Data segment
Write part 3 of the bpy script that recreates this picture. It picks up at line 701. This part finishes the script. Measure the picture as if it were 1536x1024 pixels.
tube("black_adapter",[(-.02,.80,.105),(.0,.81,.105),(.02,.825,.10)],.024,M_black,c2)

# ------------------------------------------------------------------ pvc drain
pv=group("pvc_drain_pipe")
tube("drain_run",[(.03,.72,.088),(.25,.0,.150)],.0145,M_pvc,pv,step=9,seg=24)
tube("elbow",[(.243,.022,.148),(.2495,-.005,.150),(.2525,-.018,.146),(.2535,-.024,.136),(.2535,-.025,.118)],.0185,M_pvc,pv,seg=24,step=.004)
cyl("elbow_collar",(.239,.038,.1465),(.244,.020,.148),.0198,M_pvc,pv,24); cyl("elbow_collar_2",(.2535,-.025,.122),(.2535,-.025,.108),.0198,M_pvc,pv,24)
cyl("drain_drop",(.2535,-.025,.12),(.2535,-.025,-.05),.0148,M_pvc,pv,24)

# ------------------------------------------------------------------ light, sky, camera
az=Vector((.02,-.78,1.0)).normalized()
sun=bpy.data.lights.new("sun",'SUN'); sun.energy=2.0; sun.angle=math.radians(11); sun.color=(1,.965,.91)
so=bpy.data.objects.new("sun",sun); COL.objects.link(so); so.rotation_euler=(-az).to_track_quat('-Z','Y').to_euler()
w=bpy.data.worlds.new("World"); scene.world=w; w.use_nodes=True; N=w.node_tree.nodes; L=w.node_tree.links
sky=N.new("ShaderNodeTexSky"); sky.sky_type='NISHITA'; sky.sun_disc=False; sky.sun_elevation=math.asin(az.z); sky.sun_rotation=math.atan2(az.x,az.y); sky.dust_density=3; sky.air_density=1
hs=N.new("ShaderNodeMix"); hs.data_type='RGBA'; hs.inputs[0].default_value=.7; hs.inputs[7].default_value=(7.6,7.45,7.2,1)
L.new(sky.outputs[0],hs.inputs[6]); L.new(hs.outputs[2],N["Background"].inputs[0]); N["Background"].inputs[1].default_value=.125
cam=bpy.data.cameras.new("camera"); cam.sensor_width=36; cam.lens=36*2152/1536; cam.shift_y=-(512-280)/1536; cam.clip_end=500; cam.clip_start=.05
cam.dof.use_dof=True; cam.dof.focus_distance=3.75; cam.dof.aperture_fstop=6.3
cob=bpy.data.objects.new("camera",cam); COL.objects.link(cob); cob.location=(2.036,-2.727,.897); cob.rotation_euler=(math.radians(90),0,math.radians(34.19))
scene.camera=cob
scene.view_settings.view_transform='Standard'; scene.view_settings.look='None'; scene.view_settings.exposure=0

What the exercise asks
Each line of the listing above should be output exactly.

Response to this exercise
Write part 3 of the bpy script that recreates this picture. It picks up at line 701. This part finishes the script. Measure the picture as if it were 1536x1024 pixels.
tube("black_adapter",[(-.02,.80,.105),(.0,.81,.105),(.02,.825,.10)],.024,M_black,c2)

# ------------------------------------------------------------------ pvc drain
pv=group("pvc_drain_pipe")
tube("drain_run",[(.03,.72,.088),(.25,.0,.150)],.0145,M_pvc,pv,step=9,seg=24)
tube("elbow",[(.243,.022,.148),(.2495,-.005,.150),(.2525,-.018,.146),(.2535,-.024,.136),(.2535,-.025,.118)],.0185,M_pvc,pv,seg=24,step=.004)
cyl("elbow_collar",(.239,.038,.1465),(.244,.020,.148),.0198,M_pvc,pv,24); cyl("elbow_collar_2",(.2535,-.025,.122),(.2535,-.025,.108),.0198,M_pvc,pv,24)
cyl("drain_drop",(.2535,-.025,.12),(.2535,-.025,-.05),.0148,M_pvc,pv,24)

# ------------------------------------------------------------------ light, sky, camera
az=Vector((.02,-.78,1.0)).normalized()
sun=bpy.data.lights.new("sun",'SUN'); sun.energy=2.0; sun.angle=math.radians(11); sun.color=(1,.965,.91)
so=bpy.data.objects.new("sun",sun); COL.objects.link(so); so.rotation_euler=(-az).to_track_quat('-Z','Y').to_euler()
w=bpy.data.worlds.new("World"); scene.world=w; w.use_nodes=True; N=w.node_tree.nodes; L=w.node_tree.links
sky=N.new("ShaderNodeTexSky"); sky.sky_type='NISHITA'; sky.sun_disc=False; sky.sun_elevation=math.asin(az.z); sky.sun_rotation=math.atan2(az.x,az.y); sky.dust_density=3; sky.air_density=1
hs=N.new("ShaderNodeMix"); hs.data_type='RGBA'; hs.inputs[0].default_value=.7; hs.inputs[7].default_value=(7.6,7.45,7.2,1)
L.new(sky.outputs[0],hs.inputs[6]); L.new(hs.outputs[2],N["Background"].inputs[0]); N["Background"].inputs[1].default_value=.125
cam=bpy.data.cameras.new("camera"); cam.sensor_width=36; cam.lens=36*2152/1536; cam.shift_y=-(512-280)/1536; cam.clip_end=500; cam.clip_start=.05
cam.dof.use_dof=True; cam.dof.focus_distance=3.75; cam.dof.aperture_fstop=6.3
cob=bpy.data.objects.new("camera",cam); COL.objects.link(cob); cob.location=(2.036,-2.727,.897); cob.rotation_euler=(math.radians(90),0,math.radians(34.19))
scene.camera=cob
scene.view_settings.view_transform='Standard'; scene.view_settings.look='None'; scene.view_settings.exposure=0